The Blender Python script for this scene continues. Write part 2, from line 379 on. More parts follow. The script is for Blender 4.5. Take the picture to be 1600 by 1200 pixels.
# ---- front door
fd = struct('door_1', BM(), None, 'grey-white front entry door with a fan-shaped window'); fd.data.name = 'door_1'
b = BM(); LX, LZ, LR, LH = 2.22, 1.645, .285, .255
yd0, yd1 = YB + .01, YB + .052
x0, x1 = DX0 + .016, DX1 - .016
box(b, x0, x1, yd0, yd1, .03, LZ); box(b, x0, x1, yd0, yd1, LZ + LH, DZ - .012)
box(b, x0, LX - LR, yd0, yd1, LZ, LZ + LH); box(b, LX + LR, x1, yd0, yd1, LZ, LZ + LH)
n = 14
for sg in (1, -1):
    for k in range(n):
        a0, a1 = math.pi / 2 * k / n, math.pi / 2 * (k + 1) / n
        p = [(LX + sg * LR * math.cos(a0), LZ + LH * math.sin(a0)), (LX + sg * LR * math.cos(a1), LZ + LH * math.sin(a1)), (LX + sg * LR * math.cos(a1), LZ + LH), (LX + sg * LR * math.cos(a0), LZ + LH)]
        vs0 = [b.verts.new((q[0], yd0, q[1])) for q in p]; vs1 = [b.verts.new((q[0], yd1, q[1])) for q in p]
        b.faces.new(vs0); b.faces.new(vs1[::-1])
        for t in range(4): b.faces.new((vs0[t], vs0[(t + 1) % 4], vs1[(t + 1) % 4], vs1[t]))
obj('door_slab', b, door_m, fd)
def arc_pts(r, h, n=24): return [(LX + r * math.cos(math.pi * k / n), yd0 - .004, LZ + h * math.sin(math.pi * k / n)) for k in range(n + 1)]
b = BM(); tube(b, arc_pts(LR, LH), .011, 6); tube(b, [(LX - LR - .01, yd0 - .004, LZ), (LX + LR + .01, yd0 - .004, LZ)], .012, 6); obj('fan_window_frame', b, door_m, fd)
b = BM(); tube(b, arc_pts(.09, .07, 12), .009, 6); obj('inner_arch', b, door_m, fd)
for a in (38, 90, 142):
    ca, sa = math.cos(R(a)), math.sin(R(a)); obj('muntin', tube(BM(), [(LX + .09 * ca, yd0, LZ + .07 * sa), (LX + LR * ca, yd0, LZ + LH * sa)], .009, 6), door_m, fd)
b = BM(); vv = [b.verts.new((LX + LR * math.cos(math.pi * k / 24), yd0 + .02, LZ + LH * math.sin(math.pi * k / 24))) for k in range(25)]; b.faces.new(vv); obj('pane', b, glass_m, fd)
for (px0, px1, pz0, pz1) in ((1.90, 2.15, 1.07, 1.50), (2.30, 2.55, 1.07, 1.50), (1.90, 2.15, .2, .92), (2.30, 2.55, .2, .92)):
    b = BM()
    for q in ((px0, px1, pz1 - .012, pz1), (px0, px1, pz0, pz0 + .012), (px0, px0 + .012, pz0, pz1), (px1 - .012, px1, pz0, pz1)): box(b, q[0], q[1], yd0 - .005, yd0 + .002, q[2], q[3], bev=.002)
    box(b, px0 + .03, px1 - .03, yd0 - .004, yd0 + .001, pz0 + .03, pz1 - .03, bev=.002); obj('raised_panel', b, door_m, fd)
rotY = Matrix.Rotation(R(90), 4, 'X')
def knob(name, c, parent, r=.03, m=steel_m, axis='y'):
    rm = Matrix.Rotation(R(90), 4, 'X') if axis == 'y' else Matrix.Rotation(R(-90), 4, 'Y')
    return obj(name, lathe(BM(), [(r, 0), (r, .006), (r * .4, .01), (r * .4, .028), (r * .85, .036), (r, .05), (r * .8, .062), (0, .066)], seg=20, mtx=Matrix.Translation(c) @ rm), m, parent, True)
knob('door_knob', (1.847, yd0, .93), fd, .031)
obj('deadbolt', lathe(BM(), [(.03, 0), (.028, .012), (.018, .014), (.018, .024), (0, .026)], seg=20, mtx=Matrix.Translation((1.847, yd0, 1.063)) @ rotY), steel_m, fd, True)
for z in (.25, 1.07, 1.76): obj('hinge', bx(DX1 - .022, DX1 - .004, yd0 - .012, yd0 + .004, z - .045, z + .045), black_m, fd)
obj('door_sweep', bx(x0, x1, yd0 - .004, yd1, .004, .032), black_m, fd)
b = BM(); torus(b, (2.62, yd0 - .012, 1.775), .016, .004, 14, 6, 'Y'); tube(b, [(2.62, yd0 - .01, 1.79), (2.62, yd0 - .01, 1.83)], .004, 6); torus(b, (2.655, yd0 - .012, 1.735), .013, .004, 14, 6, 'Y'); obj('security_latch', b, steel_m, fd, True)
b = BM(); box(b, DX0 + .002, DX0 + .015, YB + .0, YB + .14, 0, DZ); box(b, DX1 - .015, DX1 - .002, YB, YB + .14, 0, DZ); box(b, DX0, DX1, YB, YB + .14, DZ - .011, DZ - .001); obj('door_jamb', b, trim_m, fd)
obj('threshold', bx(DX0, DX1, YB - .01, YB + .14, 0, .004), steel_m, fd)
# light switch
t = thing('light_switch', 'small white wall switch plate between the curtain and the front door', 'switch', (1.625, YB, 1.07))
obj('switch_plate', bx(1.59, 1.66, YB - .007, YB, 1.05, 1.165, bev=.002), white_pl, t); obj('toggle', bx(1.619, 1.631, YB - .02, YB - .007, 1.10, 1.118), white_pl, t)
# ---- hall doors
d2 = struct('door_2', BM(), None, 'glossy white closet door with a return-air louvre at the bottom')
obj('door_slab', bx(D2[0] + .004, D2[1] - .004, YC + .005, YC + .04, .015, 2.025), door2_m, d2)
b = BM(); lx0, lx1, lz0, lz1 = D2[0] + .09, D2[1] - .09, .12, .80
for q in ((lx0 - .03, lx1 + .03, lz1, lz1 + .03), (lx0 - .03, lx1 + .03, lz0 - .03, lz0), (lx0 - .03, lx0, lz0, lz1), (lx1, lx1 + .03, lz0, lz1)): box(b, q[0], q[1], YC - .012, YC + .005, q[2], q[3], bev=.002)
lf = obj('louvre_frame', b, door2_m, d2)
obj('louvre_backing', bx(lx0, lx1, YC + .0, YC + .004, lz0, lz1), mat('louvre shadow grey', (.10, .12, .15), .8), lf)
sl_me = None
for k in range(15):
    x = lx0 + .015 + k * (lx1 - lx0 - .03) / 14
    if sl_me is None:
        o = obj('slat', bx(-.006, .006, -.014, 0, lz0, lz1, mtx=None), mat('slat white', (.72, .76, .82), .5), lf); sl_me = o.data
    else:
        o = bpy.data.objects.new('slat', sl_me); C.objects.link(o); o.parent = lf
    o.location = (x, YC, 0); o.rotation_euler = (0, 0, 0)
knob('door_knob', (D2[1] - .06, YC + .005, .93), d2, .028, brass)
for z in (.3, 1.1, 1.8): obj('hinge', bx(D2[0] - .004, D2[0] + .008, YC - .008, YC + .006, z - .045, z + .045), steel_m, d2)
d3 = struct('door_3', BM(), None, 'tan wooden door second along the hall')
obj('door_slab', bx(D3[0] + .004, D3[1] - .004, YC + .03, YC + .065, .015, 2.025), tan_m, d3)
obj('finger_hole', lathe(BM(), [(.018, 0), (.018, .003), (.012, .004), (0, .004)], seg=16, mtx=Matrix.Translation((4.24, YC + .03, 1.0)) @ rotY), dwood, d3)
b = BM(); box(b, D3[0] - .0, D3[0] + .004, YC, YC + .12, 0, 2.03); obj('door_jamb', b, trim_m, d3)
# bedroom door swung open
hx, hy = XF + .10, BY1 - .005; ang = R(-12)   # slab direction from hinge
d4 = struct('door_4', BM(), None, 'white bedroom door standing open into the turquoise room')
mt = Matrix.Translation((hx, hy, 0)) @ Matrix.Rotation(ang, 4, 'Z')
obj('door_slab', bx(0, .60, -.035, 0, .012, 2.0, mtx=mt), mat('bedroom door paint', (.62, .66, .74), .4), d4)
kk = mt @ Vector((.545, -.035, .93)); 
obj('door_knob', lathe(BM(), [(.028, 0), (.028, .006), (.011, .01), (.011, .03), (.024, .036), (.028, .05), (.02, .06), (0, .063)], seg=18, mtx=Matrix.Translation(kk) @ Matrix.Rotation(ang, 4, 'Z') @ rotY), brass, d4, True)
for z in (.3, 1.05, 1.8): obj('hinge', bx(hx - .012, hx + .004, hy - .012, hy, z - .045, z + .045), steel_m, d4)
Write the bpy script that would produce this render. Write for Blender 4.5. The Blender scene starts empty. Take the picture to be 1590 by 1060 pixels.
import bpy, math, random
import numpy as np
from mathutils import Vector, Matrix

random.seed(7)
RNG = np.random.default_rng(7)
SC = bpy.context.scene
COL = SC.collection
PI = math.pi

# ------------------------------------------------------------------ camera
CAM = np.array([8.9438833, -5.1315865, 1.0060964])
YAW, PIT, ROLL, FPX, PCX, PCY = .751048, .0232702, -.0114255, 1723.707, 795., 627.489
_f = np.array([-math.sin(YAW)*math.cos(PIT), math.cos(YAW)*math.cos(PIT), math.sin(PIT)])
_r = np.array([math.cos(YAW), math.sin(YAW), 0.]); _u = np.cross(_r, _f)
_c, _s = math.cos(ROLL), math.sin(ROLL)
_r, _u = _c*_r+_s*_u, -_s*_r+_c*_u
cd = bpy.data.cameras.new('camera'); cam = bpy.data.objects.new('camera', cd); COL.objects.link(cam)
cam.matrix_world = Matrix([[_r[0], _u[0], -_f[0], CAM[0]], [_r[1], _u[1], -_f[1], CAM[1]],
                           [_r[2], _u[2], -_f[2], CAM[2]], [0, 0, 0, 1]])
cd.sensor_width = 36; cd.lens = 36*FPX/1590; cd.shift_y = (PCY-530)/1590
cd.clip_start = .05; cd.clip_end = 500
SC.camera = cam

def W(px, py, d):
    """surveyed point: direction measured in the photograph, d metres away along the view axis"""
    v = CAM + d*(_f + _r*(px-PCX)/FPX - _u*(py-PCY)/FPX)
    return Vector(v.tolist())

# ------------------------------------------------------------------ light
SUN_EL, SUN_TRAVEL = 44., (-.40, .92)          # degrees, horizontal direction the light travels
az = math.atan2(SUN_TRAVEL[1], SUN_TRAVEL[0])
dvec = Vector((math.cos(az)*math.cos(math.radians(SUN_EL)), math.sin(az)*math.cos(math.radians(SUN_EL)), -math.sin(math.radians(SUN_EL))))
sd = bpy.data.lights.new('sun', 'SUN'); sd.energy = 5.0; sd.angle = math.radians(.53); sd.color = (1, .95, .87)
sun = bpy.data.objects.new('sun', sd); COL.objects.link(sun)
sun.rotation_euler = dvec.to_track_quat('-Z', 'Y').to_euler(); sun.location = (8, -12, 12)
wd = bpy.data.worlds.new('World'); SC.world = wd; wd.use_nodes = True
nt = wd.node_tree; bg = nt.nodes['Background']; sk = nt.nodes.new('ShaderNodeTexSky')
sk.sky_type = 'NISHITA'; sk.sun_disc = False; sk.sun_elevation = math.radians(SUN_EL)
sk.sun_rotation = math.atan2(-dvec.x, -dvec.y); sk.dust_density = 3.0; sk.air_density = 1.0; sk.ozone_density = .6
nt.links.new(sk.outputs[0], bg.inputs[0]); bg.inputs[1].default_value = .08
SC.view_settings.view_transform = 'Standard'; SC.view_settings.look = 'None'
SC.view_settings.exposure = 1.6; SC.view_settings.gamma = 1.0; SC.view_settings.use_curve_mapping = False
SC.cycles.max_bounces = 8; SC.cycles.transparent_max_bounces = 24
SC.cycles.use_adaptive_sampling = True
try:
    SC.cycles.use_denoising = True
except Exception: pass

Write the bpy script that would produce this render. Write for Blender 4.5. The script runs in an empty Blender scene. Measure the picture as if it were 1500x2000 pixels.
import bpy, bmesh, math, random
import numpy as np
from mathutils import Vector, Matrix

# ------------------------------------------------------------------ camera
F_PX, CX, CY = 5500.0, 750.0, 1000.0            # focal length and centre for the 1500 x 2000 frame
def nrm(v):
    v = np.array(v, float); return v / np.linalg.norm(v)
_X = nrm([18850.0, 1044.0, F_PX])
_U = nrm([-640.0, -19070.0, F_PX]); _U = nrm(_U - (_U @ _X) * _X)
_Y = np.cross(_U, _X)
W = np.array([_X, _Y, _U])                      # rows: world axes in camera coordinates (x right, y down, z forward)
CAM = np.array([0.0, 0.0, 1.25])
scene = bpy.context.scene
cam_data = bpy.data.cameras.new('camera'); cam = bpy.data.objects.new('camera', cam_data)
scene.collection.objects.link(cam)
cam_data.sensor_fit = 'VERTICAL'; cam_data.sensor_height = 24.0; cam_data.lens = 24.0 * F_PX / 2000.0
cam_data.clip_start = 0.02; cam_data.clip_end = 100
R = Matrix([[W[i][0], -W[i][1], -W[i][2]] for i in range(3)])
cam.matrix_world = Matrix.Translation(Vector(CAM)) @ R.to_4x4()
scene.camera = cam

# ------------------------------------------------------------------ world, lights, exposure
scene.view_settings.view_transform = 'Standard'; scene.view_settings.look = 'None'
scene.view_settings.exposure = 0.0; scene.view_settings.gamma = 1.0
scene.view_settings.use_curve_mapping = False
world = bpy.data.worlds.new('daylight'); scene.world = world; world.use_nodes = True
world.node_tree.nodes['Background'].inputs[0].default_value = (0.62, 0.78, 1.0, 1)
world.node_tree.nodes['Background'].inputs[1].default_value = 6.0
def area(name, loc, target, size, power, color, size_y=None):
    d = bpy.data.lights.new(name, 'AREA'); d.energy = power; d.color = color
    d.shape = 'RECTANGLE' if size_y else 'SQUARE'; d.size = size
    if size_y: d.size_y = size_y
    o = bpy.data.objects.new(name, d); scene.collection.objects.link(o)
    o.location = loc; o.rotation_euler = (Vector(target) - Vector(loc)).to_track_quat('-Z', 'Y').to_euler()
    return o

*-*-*

* _Instructions for the task_
Output nothing except the lines from the line with "by 1060 pixels." through the line with "return Vector(v.tolist())", copied exactly, end lines included.

* _Correct answer_
Write the bpy script that would produce this render. Write for Blender 4.5. The Blender scene starts empty. Take the picture to be 1590 by 1060 pixels.
import bpy, math, random
import numpy as np
from mathutils import Vector, Matrix

random.seed(7)
RNG = np.random.default_rng(7)
SC = bpy.context.scene
COL = SC.collection
PI = math.pi

# ------------------------------------------------------------------ camera
CAM = np.array([8.9438833, -5.1315865, 1.0060964])
YAW, PIT, ROLL, FPX, PCX, PCY = .751048, .0232702, -.0114255, 1723.707, 795., 627.489
_f = np.array([-math.sin(YAW)*math.cos(PIT), math.cos(YAW)*math.cos(PIT), math.sin(PIT)])
_r = np.array([math.cos(YAW), math.sin(YAW), 0.]); _u = np.cross(_r, _f)
_c, _s = math.cos(ROLL), math.sin(ROLL)
_r, _u = _c*_r+_s*_u, -_s*_r+_c*_u
cd = bpy.data.cameras.new('camera'); cam = bpy.data.objects.new('camera', cd); COL.objects.link(cam)
cam.matrix_world = Matrix([[_r[0], _u[0], -_f[0], CAM[0]], [_r[1], _u[1], -_f[1], CAM[1]],
                           [_r[2], _u[2], -_f[2], CAM[2]], [0, 0, 0, 1]])
cd.sensor_width = 36; cd.lens = 36*FPX/1590; cd.shift_y = (PCY-530)/1590
cd.clip_start = .05; cd.clip_end = 500
SC.camera = cam

def W(px, py, d):
    """surveyed point: direction measured in the photograph, d metres away along the view axis"""
    v = CAM + d*(_f + _r*(px-PCX)/FPX - _u*(py-PCY)/FPX)
    return Vector(v.tolist())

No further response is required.